Wednesday, July 10, 2013

Despicable Me 2 (2013)

B-

Just a few short weeks after Pixar lobbed the sub-par prequel "Monsters University" into theatres comes "Despicable Me 2," the follow-up to the surprisingly delightful and charmingly wicked 2010 animated hit. And just like "Monsters University," "Despicable Me 2" is 360 degrees of mediocrity, a sequel that abandons the things that made its first film so good. And yet this film makes you laugh a lot harder and enjoy yourself a lot more, because it has one thing that Disney does not...

Minions!

Can they do no wrong? Can these charming, mumbling, canary-colored Weebles generate comedic misfires?

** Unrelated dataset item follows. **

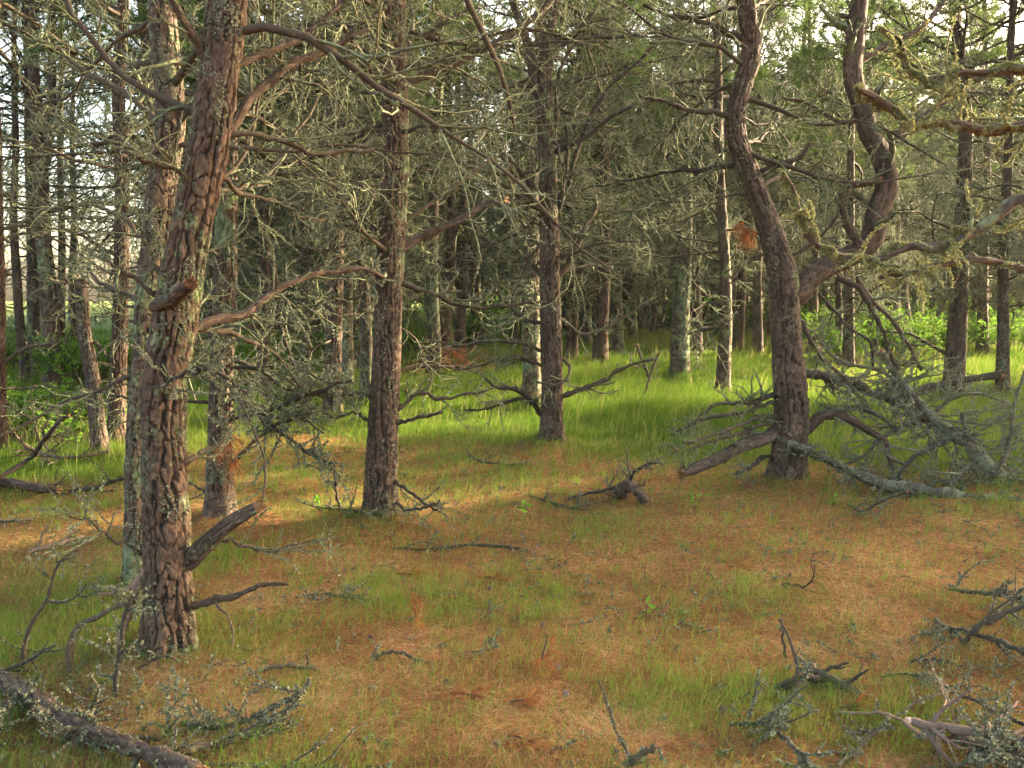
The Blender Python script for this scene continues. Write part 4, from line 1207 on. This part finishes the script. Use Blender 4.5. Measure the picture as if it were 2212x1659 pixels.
# left
deadwood('fallen_branch', 'bare grey branch leaning out of the brush by the view edge', [(-40, 1050, .1), (0, 1030, .12), (50, 1000, .2), (93, 953, .5), (117, 923, .62), (150, 898, .75)], (13, 7), n2=12, n3=3, fuzz=12, li=.3, l2=(.2, .7))
deadwood('fallen_branch', 'forked grey branch lying low before the snag', [(60, 965, .1), (117, 986, .12), (167, 988, .1), (236, 975, .1)], (9, 6), n2=12, fuzz=30, li=.4, l2=(.2, .6))
deadwood('fallen_branch', 'grey branch resting on needles left of the nearest trunk', [(150, 1062, .02), (217, 1050, .06), (270, 1030, .14)], (11, 8), n2=7, fuzz=40, li=.4, l2=(.15, .5))
deadwood('fallen_log', 'half-rotten dark log in the brush at the side edge', [(-40, 1035, .08), (20, 1042, .07), (70, 1052, .07), (125, 1060, .06)], (26, 18), 'log', n2=8, fuzz=30, li=.4, plate=True, l2=(.2, .6))
deadwood('fallen_branch', 'long grey bough lying on the shaded grass', [(0, 928, .04), (60, 925, .07), (140, 920, .06), (225, 910, .05)], (9, 6), n2=10, fuzz=20, li=.4, l2=(.2, .7))
deadwood('fallen_branch', 'pale broken stub lying in needles near the side edge', [(68, 1190, .02), (100, 1182, .03), (135, 1172, .03), (180, 1160, .02)], (14, 7), n2=4, fuzz=120, bark=M_PALE, l2=(.08, .25))
deadwood('fallen_branch', 'thin dark twigs on the brown needles beside the pale broken stub', [(-20, 1120, .02), (30, 1125, .04), (80, 1118, .03)], (8, 5), n2=7, fuzz=40, l2=(.12, .4))

# the brown heap
deadwood('brush_heap', 'heap of brown dead branches with rusty needles beyond the reddish pine',
         [(870, 800, .3), (910, 790, .35), (960, 792, .3), (1015, 800, .15)], (10, 8), 'brush', n2=34, n3=6, l2=(.5, 1.7), fuzz=0, li=.1, bark=M_LIMB, up=.01, wig=.2)
o = [x for x in C.objects if x.name.startswith('brush_heap')][0]
cp = np.array([gnd(dx, dy, h) for dx, dy, h in [(960, 775, .3), (975, 770, .45), (990, 785, .3), (1005, 790, .2), (945, 790, .25), (1015, 800, .1), (920, 800, .2), (955, 762, .5), (985, 800, .15), (1000, 775, .3)]])
cp = np.repeat(cp, 12, 0) + rng.normal(size=(120, 3)) * np.array([.22, .25, .12])
mb = MB(); v, f, c = needles_at(cp, np.tile([0, 0, -.3], (120, 1)), 14, .09, .17, .012, 1.0); mb.add(v, f, c)
link('needles', mb.mesh('needles', M_DEADN), o).matrix_parent_inverse = o.matrix_world.inverted() if False else Vector(-o.location).to_4d().to_3d() and __import__('mathutils').Matrix.Translation(-o.location)

deadwood('forked_stick', 'thin forked stick standing like a tripod in the sunlit grass', [(1376, 745, 0), (1390, 785, 0), (1402, 815, 0), (1414, 850, 0)], (6, 8), 'stick', n2=2, n3=2, fuzz=30, depth=float(gnd(1414, 850)[1]), l2=(.1, .3),
         kids=[dict(p=[(1424, 762), (1412, 790), (1404, 812), (1396, 840), (1388, 872)], w=(6, 5), d=float(gnd(1388, 872)[1]), n2=1)])
deadwood('standing_twig', 'single leafless twig standing upright near the slim reddish pine', [(722, 990, 0), (724, 1040, 0), (731, 1085, 0), (738, 1104, 0)], (4, 7), 'twig', n2=5, n3=1, fuzz=60, depth=float(gnd(738, 1104)[1]), l2=(.06, .18))

# ---- rusty needle tufts, cones, sprigs ------------------------------------------------------------
def tuft(label, p, d, n=60, l=(.08, .13), w=.0022, group=None, spread=.45, name='needle_tuft'):
    root = thing(name, label, 'needle tuft', p, group)
    mb = MB(); dd0 = nrm(np.asarray(d, float)); m_ = 9
    ps = rng.normal(size=(m_, 3)) * l[1] * .16 - dd0 * rng.uniform(-.3, .6, (m_, 1)) * l[1]
    if abs(dd0[2]) < .6:
        ps[:, 2] = np.abs(ps[:, 2]) * .4
    v, f, c = needles_at(ps, nrm(dd0 + rng.normal(size=(m_, 3)) * .4), max(6, n // 4), l[0] * .7, l[1], w, spread)
    mb.add(v, f, c); link('needles', mb.mesh('needles', M_DEADN), root)
    mt = MB(); dd = nrm(np.asarray(d, float)); P = np.array([[-dd * .07, -dd * .03 + .004, dd * .0, dd * .03]])
    v, f, bk = tubes(P, np.full((1, 4), .004), 6); mt.add(v, f, (.1, .5, 0, 0), bk); link('twig', mt.mesh('twig', M_LIMB), root)
    return root


TG = 'fallen tufts of rusty needles'
tuft('rusty tuft of dead needles hanging from a twig before the rough pine', at(500, 985, 5.1), (.15, 0, -1), 110, (.13, .20), .003, name='needle_tuft')
r = tuft('big orange cluster of dead needles glowing beside the crooked pine', at(1618, 500, 8.4), (-.15, 0, -1), 120, (.12, .22), .005, spread=.42)
for p_, lab in [((897, 1323), 'rusty needle tuft standing like a small tent beside a lichen twig'), ((1174, 1408), 'tall tent-shaped rusty needle tuft in the open floor'), ((1010, 1500), 'dark reddish sweep of needles low in the middle floor'),
                ((1140, 1516), 'bright reddish needle tuft beside a grass wisp'), ((1137, 1600), 'dark reddish needle sweep close to the bottom'), ((884, 1240), 'reddish needle tuft just past the lichen twig'),
                ((1070, 1250), 'small reddish needle tuft in the middle distance of the floor'), ((1841, 1525), 'bright rusty needle tuft under the thick stick'), ((1600, 1226), 'reddish needle tuft near the cone twig'),
                ((2092, 1325), 'rusty needle tuft by the edge branches')]:
    up_ = 'tent' in lab
    g0 = gnd(*p_, .10 if up_ else .03)
    tuft(lab, g0, (rng.normal() * .15, rng.normal() * .15, -1) if up_ else (1, rng.normal() * .4, -.12), 55, (.09, .15), .0026, TG, .3 if up_ else .28)


def cone_mesh():
    mb = MB()
    n = 90; k = np.arange(n); t = k / n
    az = k * 2.39996; r = .020 * np.sin(np.pi * (.12 + .85 * t)) ** .8; z = .055 * t
    c = np.stack([np.cos(az) * r, np.sin(az) * r, z], 1); o = np.stack([np.cos(az), np.sin(az), np.full(n, .7)], 1); o = nrm(o); s = np.stack([-np.sin(az), np.cos(az), az * 0], 1)
    u = np.cross(o, s)
    v = np.stack([c * .6 - s * .003, c * .6 + s * .003, c + o * .008 + s * .0065, c + o * .011 + u * .002, c + o * .008 - s * .0065], 1).reshape(-1, 3)
    i = np.arange(n)[:, None] * 5
    f = np.concatenate([i + np.array([[0, 1, 2]]), i + np.array([[0, 2, 3]]), i + np.array([[0, 3, 4]])])
    mb.add(v, f, np.repeat(np.stack([np.full(n, .15), rng.random(n), t * 0, t * 0], 1), 5, 0))
    P = np.array([[[0, 0, 0], [0, 0, .02], [0, 0, .04], [0, 0, .056]]]); v, f, bk = tubes(P, np.array([[.011, .016, .013, .003]]), 10); mb.add(v, f, (.1, .4, 0, 0), bk)
    return mb.mesh('pine_cone', M_CONE)


CM = cone_mesh()
for (dx, dy), lab in [((1058, 1276), 'dark cone standing upright past the open needles'), ((958, 1474), 'grey open cone left of the reddish needle sweep'), ((815, 1488), 'small grey cone lying near the bowed stick'), ((1206, 1448), 'pale weathered cone below the tall needle tent'),
                      ((1170, 1355), 'dull cone above the tall needle tent'), ((1084, 1609), 'grey cone beside the dark needle sweep close to the bottom'), ((818, 1520), 'weathered cone half sunk in needles near the fuzzy branch'),
                      ((1552, 1540), 'grey cone on the needles left of the lichen-tufted branch'), ((1126, 1290), 'faint grey cone beyond the dull one'), ((1706, 1248), 'greenish cone standing in a nest of twigs'),
                      ((800, 1380), 'little cone by the hooked twig'), ((1226, 1505), 'open cone low on the floor right of the reddish tuft'), ((150, 1112), 'grey cone in needles near the side edge'), ((1160, 1180), 'tiny cone near the long lichen twig'), ((1310, 1330), 'tiny dull cone in the wispy grass')]:
    o = link('pine_cone', CM, None, gnd(dx, dy, .012)); tag(o, lab, 'pine cone', 'pine cones on the needle floor')
    o.rotation_euler = (rng.uniform(.9, 1.5) if 'stand' not in lab else .15, rng.normal() * .2, rng.uniform(0, 6.28)); s = rng.uniform(.45, .65); o.scale = (s, s, s)
deadwood('fallen_branch', 'bent twig curling up around the greenish cone', [(1700, 1272, .01), (1690, 1262, .03), (1712, 1262, .03), (1738, 1266, .05), (1755, 1252, .12), (1760, 1220, .22)], (4, 3), n2=2, n3=0, fuzz=10)


def sprig(label, p, n, h, lw, group='small leafy sprigs', stems=3):
    root = thing('leafy_sprig', label, 'sprig', p, group)
    ms, ml = MB(), MB()
    az = rng.uniform(0, 6.28, stems)
    Q = wander(np.zeros((stems, 3)), np.stack([np.cos(az) * .35, np.sin(az) * .35, np.ones(stems)], 1), np.full(stems, h) * rng.uniform(.7, 1.1, stems), 5, .12)
    v, f, bk = tubes(Q, np.full((stems, 5), .002), 4); ms.add(v, f, (0, .5, 0, 0), bk); link('stem', ms.mesh('stem', M_LIMB), root)
    ml.add(*leaves(Q, n, lw)); link('leaves', ml.mesh('leaves', M_LEAF), root)
    return root


def leaves(Q, n, size):
    N, K, _ = Q.shape
    i = rng.integers(0, N, n); t = rng.uniform(.3, 1, n) * (K - 1); k = np.clip(t.astype(int), 0, K - 2); u = (t - k)[:, None]
    pos = Q[i, k] * (1 - u) + Q[i, k + 1] * u
    o = rng.normal(size=(n, 3)); o[:, 2] = np.abs(o[:, 2]) * .4 + .1; o = nrm(o)
    s = nrm(np.cross(o, np.array([0, 0, 1.0]) + rng.normal(size=(n, 3)) * .5)); w = np.cross(o, s)
    L = size * rng.uniform(.6, 1.25, n)[:, None]
    v = np.stack([pos, pos + o * L * .5 + s * L * .26 + w * L * .06, pos + o * L, pos + o * L * .5 - s * L * .26 + w * L * .06], 1).reshape(-1, 3)
    f = np.arange(n * 4).reshape(-1, 4)
    rr = np.repeat(np.clip(rng.normal(.5, .22, n), 0, 1), 4)
    return v, f, np.stack([rr, rr, rr * 0, rr * 0], 1)


sprig('broad upright green leaf sprout past the middle of the floor', gnd(1147, 1128), 7, .16, .09, stems=2)
sprig('small oval-leaved sprig in the middle of the floor', gnd(1398, 1340), 7, .09, .05)
sprig('leafy sprout near the arched log', gnd(1500, 1108), 18, .16, .06)
sprig('low fresh sprig at the foot of the slim reddish pine', gnd(690, 1105), 30, .12, .05, stems=6)
sprig('green sprig low in the grass before the crooked pine', gnd(1800, 1095), 14, .12, .05)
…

Methinks not.

And so, a film with none of the sinsiter bite of its original, in which its main character, Gru (Steve Carrell), literally plots to steal the moon itself, is rescued single-handedly by the pure joy of watching an army of individually characterized yellow pills bounce around a movie screen, plot be damned.

The narrative of "Despicable Me 2" was perhaps doomed to begin with, as it finds the once famously evil Gru now reformed and settled into domestic life (albeit in an Addams Family-sort of way), parenting the three girls he picked up during the first film. His exciting life of crime has been exchanged for more honest pursuits, and while Gru has settled nicely into being a dad, he's found no footing in terms of finding satisfying work for himself.

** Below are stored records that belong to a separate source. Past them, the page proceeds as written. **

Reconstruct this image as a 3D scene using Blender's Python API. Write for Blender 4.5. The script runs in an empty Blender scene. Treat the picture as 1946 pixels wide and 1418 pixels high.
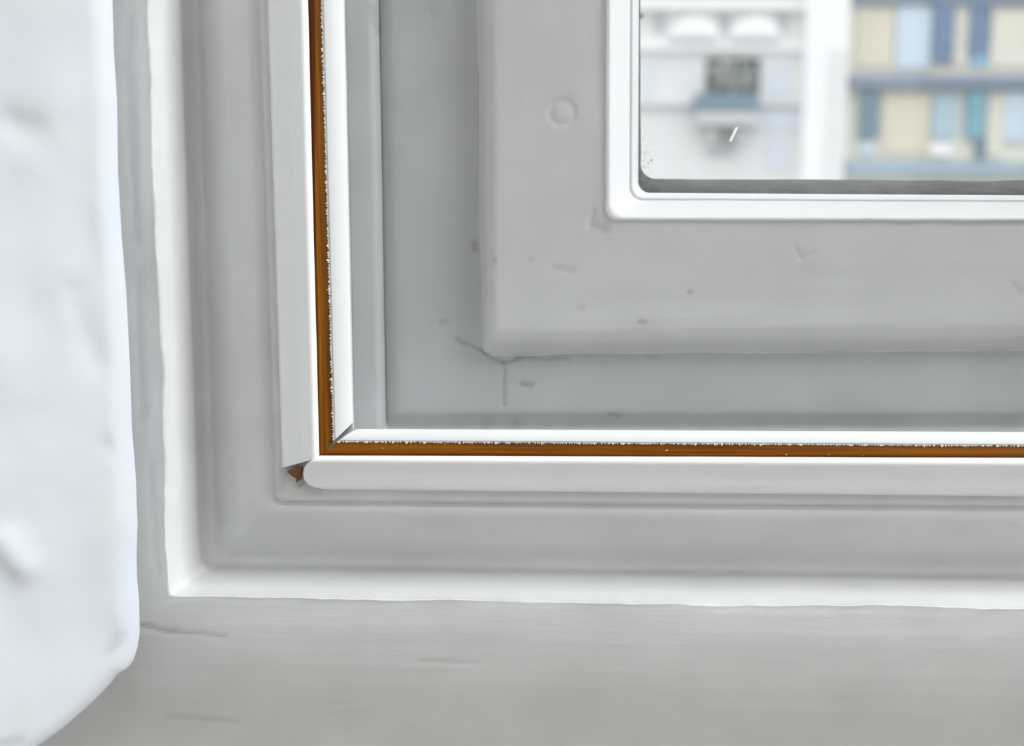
import bpy, bmesh, math, random
import numpy as np
from mathutils import Vector, Matrix, noise, Euler

S = bpy.context.scene
COL = S.collection
IW, IH, F = 1946, 1418, 2700.0

# ------------------------------------------------------------------ camera
CAM_Z = 1.30
PITCH, YAW, ROLL = math.radians(8.5), math.radians(2.0), math.radians(0.35)
cam_data = bpy.data.cameras.new('camera')
cam = bpy.data.objects.new('camera', cam_data); COL.objects.link(cam)
cam_rot = Matrix.Rotation(YAW, 4, 'Z') @ Matrix.Rotation(math.pi/2 - PITCH, 4, 'X') @ Matrix.Rotation(ROLL, 4, 'Z')
cam.matrix_world = Matrix.Translation((0, 0, CAM_Z)) @ cam_rot
cam_data.sensor_width = 36.0
cam_data.lens = F / IW * 36.0
cam_data.clip_start = 0.01
cam_data.clip_end = 300
cam_data.dof.use_dof = True
cam_data.dof.focus_distance = 0.403
cam_data.dof.aperture_fstop = cam_data.lens / 4.2      # a 4.2 mm wide aperture
S.camera = cam

# ------------------------------------------------------------------ view, world, sun, added lights
S.view_settings.view_transform = 'Standard'
S.view_settings.look = 'None'
S.view_settings.gamma = 1.0
S.view_settings.use_curve_mapping = False
S.view_settings.exposure = 0.0
import os
SKY = 2.6
FILL = 0.66
KEY = 1.65
KY0 = 0.33
W = bpy.data.worlds.new('world'); S.world = W; W.use_nodes = True
bg = W.node_tree.nodes['Background']
# overcast sky, about three times brighter overhead than at the horizon
_n, _l = W.node_tree.nodes, W.node_tree.links
_tc = _n.new('ShaderNodeTexCoord'); _sp = _n.new('ShaderNodeSeparateXYZ'); _l.new(_tc.outputs['Generated'], _sp.inputs[0])
_mr = _n.new('ShaderNodeMapRange'); _l.new(_sp.outputs[2], _mr.inputs[0])
_mr.inputs[1].default_value = 0; _mr.inputs[2].default_value = 1; _mr.inputs[3].default_value = SKY/3; _mr.inputs[4].default_value = SKY
_l.new(_mr.outputs[0], bg.inputs[1])
bg.inputs[0].default_value = (0.97, 0.975, 1.0, 1)

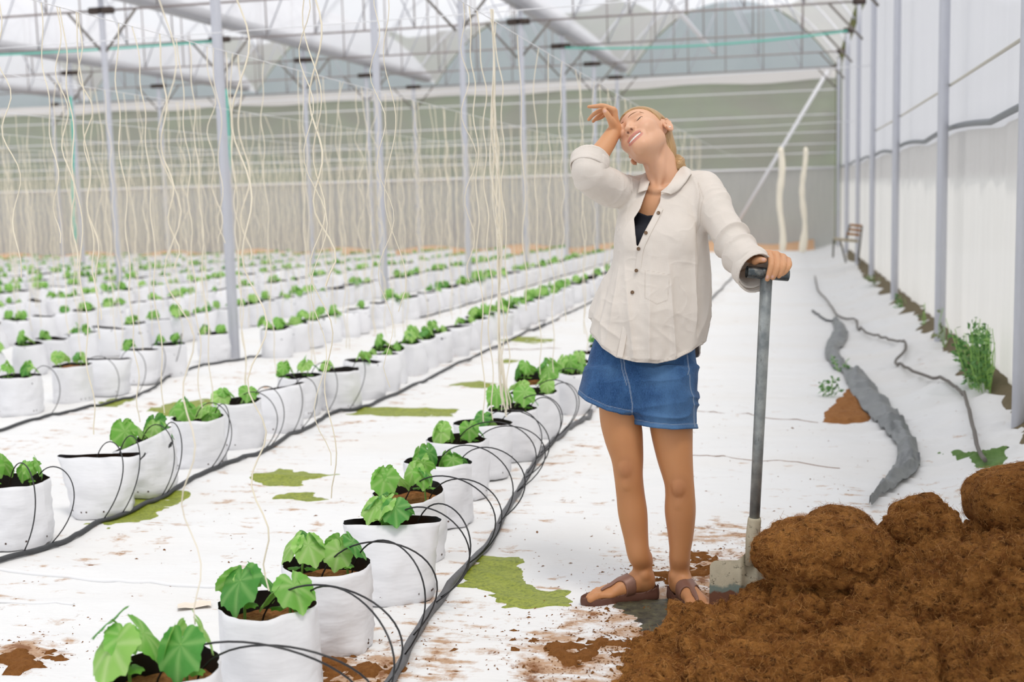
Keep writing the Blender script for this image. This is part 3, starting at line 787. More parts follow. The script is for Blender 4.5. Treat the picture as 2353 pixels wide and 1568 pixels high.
# ------------------------------------------------------------------ strings hung for the plants
M_string = plain('cream_string', srgb(236, 226, 204), .8)
M_string_t = plain('cream_twine', srgb(240, 232, 214), .8)
ZW = 2.22
for row in range(0, 9):
    line_thing('string_wire', sag((ROWX[row], 1.5, ZW), (ROWX[row], 34, ZW - .25), .1, 20), .0022 if row < 3 else .003, M_wire, f'thin wire stretched along above the {ROWN[row]}', 'wire', 'wires above the rows')
NS = [0]*20
def wire_z(y):
    u = (y - 1.5)/32.5; return ZW - .25*u - .4*u*(1 - u) - .002
def string_pts(x, y, z0, z1, amp, g, wl=.35, x0=0.0):
    n = max(12, int((z0 - z1)/.035)); z = np.linspace(z0, z1, n); f1 = g.uniform(.8, 1.2)
    ph = g.uniform(0, 6.28, 4); env = np.clip((z0 - z)/.3, 0, 1)*np.clip((z - z1)/.12 + .4, 0, 1)
    wx = amp*(np.sin(z/wl*6.28*f1 + ph[0] + 1.3*np.sin(z*3 + ph[2])) + .5*np.sin(z/wl*2.7 + ph[1])); wy = amp*.7*np.sin(z/wl*5.1*f1 + ph[3])
    tp = np.clip((z - z0 + .35)/.35, 0, 1)**2
    return np.stack([x + wx*env + (x0 - x)*tp, y + wy*env, z], 1)
def string_at(row, x, y, z1, r, amp, g, mat=None, wl=.35, label=None):
    NS[row] += 1
    z0 = wire_z(y)
    P = string_pts(x, y, z0, z1, amp, g, wl, ROWX[row])
    m = MB(); m.tube(P, r, 6 if r > .002 else 4, cap=False); org = (x, y, z0)
    o = m.obj('hanging_string', mat or M_string, origin=org)
    return tag(o, label or f'wavy cream string, {ordinal(NS[row]-1)} from the front of those hanging over the {ROWN[row]}', 'string', f'strings over the {ROWN[row]}')
sg = np.random.default_rng(5)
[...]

Opportunity knocks when a woman named Lucy Wilde arrives. She's with an organziation called the Anti-Villain League and has been sent by her boss, Silas Ramsbottom (a guy with a name the minions can't pass up having a joke over whose head looks like the entirety of Jabba the Hut squished on top of a body that looks like an additional Jabba the Hut) to enlist Gru's help in catching a criminal they feel is operating under the cover of a local shopping mall business. At first, Gru wants no part of it, but when his trusted sidekick Dr. Nefario (Russell Brand) leaves him so that he can actually do evil again, Gru reconsiders. And his kids are excited for the adventure because they see mom material in Lucy (played thanklessly by Kristen Wiig at her most aw-shucks and clumsy, with no real breakout moments of humor).

Confict arises when Gru argues with Ramsbottom over which store owner might be producting and hiding a serum that could turn whoever is injected with it into pure evil, which is later evidenced by its effects on the minions, who turn purple and essentially develop attitudes like that of the Muppets' Animal but with rabies.

I'd tell you more about the plot if there was more to tell. Suffice it to say that "Despicable Me 2" attempts to go for a love story and a family message and because of it, the characater of Gru oddly takes a back seat in all of it, nearly becoming a support player in his own story. Yes, there are some moments of genuine heart. Far more, actually, than in the aforementioned "Monsters University." But everything lacks the devilish bite of the original film. The evil isn't evil enough, or fun enough. This film's true villain, El Macho, is comically obese and not even remotely scary. And while Gru uses his experiences to lead himself to El Macho, he doesn't do much to excercise that sinister side of his brain, which made the original film so funny.

Still, I'd be lying if I told you that none of this matters much when you have the Minions. They hold some sort of charm power over me that I can't seem to explain. Whether one is using another as a golf tee, or one is vaccuuming the living room as a French maid, or - most comically - two are serenading Gru with their indecipherable rendition of the early-90s slow jam, "I Swear," I'm kept entertained in spite of myself, laughing harder still when allowing myself to also take in what audience members around me are reacting to and saying about the little guys when they are on screen (which is, mercifully, a lot).

All things considered, "Despicable Me 2" won't be that much of a letdown for anyone who enjoyed the first film, largely because this Minions thing just works. So well, in fact, that Universal Pictures has already greenlit "Minions" for a Christmas 2014 release. And may I be among the first to say I can't wait.

"Despicable Me 2" is truly an average film. You don't have to think very hard, and narrative analysis is futile. And yet sometimes you just want to watch a movie that makes you laugh, the kind you know you're not going to flip past when it ends up on HBO. And thanks to my darling little golden pills of mischief, this fits the bill.